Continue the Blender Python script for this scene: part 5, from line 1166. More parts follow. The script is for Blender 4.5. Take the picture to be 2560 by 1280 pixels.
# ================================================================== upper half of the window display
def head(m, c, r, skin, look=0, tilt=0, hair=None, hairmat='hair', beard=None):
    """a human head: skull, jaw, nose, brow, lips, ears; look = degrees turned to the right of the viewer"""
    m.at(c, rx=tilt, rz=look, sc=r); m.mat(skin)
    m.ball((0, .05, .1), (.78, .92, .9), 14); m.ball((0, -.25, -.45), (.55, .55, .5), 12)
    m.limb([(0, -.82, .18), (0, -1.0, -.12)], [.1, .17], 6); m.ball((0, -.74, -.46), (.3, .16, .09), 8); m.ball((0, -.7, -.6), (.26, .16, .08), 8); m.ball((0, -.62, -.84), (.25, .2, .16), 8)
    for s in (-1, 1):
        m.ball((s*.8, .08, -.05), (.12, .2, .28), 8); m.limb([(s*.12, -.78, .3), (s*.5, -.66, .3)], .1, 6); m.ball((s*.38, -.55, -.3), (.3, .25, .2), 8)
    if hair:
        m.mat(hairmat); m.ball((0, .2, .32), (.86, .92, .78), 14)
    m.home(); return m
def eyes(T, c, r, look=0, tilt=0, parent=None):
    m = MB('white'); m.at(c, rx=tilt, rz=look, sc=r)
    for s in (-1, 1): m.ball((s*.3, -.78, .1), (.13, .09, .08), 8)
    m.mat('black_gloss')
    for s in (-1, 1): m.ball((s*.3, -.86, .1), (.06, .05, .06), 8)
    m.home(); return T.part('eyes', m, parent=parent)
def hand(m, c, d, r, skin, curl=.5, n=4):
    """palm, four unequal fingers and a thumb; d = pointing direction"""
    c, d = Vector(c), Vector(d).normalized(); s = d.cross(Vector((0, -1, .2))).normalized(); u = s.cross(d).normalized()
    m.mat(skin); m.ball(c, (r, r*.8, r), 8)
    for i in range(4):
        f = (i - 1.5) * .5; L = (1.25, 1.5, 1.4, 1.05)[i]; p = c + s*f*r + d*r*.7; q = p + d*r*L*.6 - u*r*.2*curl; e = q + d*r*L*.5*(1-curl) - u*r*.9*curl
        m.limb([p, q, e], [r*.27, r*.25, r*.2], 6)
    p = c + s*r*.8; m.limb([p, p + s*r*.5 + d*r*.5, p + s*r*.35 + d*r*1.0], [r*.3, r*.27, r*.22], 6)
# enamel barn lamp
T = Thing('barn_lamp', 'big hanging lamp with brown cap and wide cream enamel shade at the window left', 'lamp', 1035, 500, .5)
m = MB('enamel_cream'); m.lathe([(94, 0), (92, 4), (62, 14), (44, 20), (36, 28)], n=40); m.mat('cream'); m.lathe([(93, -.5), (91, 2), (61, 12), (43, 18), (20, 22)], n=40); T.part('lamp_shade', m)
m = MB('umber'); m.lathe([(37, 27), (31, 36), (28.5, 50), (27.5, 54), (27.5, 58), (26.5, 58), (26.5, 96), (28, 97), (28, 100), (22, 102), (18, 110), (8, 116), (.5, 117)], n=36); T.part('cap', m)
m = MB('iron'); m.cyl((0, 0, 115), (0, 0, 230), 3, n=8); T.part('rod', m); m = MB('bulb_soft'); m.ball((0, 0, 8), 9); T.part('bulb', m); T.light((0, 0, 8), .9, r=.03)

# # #

Each line in the material above must be retyped without alteration.

Continue the Blender Python script for this scene: part 5, from line 1166. More parts follow. The script is for Blender 4.5. Take the picture to be 2560 by 1280 pixels.
# ================================================================== upper half of the window display
def head(m, c, r, skin, look=0, tilt=0, hair=None, hairmat='hair', beard=None):
    """a human head: skull, jaw, nose, brow, lips, ears; look = degrees turned to the right of the viewer"""
    m.at(c, rx=tilt, rz=look, sc=r); m.mat(skin)
    m.ball((0, .05, .1), (.78, .92, .9), 14); m.ball((0, -.25, -.45), (.55, .55, .5), 12)
    m.limb([(0, -.82, .18), (0, -1.0, -.12)], [.1, .17], 6); m.ball((0, -.74, -.46), (.3, .16, .09), 8); m.ball((0, -.7, -.6), (.26, .16, .08), 8); m.ball((0, -.62, -.84), (.25, .2, .16), 8)
    for s in (-1, 1):
        m.ball((s*.8, .08, -.05), (.12, .2, .28), 8); m.limb([(s*.12, -.78, .3), (s*.5, -.66, .3)], .1, 6); m.ball((s*.38, -.55, -.3), (.3, .25, .2), 8)
    if hair:
        m.mat(hairmat); m.ball((0, .2, .32), (.86, .92, .78), 14)
    m.home(); return m
def eyes(T, c, r, look=0, tilt=0, parent=None):
    m = MB('white'); m.at(c, rx=tilt, rz=look, sc=r)
    for s in (-1, 1): m.ball((s*.3, -.78, .1), (.13, .09, .08), 8)
    m.mat('black_gloss')
    for s in (-1, 1): m.ball((s*.3, -.86, .1), (.06, .05, .06), 8)
    m.home(); return T.part('eyes', m, parent=parent)
def hand(m, c, d, r, skin, curl=.5, n=4):
    """palm, four unequal fingers and a thumb; d = pointing direction"""
    c, d = Vector(c), Vector(d).normalized(); s = d.cross(Vector((0, -1, .2))).normalized(); u = s.cross(d).normalized()
    m.mat(skin); m.ball(c, (r, r*.8, r), 8)
    for i in range(4):
        f = (i - 1.5) * .5; L = (1.25, 1.5, 1.4, 1.05)[i]; p = c + s*f*r + d*r*.7; q = p + d*r*L*.6 - u*r*.2*curl; e = q + d*r*L*.5*(1-curl) - u*r*.9*curl
        m.limb([p, q, e], [r*.27, r*.25, r*.2], 6)
    p = c + s*r*.8; m.limb([p, p + s*r*.5 + d*r*.5, p + s*r*.35 + d*r*1.0], [r*.3, r*.27, r*.22], 6)
# enamel barn lamp
T = Thing('barn_lamp', 'big hanging lamp with brown cap and wide cream enamel shade at the window left', 'lamp', 1035, 500, .5)
m = MB('enamel_cream'); m.lathe([(94, 0), (92, 4), (62, 14), (44, 20), (36, 28)], n=40); m.mat('cream'); m.lathe([(93, -.5), (91, 2), (61, 12), (43, 18), (20, 22)], n=40); T.part('lamp_shade', m)
m = MB('umber'); m.lathe([(37, 27), (31, 36), (28.5, 50), (27.5, 54), (27.5, 58), (26.5, 58), (26.5, 96), (28, 97), (28, 100), (22, 102), (18, 110), (8, 116), (.5, 117)], n=36); T.part('cap', m)
m = MB('iron'); m.cyl((0, 0, 115), (0, 0, 230), 3, n=8); T.part('rod', m); m = MB('bulb_soft'); m.ball((0, 0, 8), 9); T.part('bulb', m); T.light((0, 0, 8), .9, r=.03)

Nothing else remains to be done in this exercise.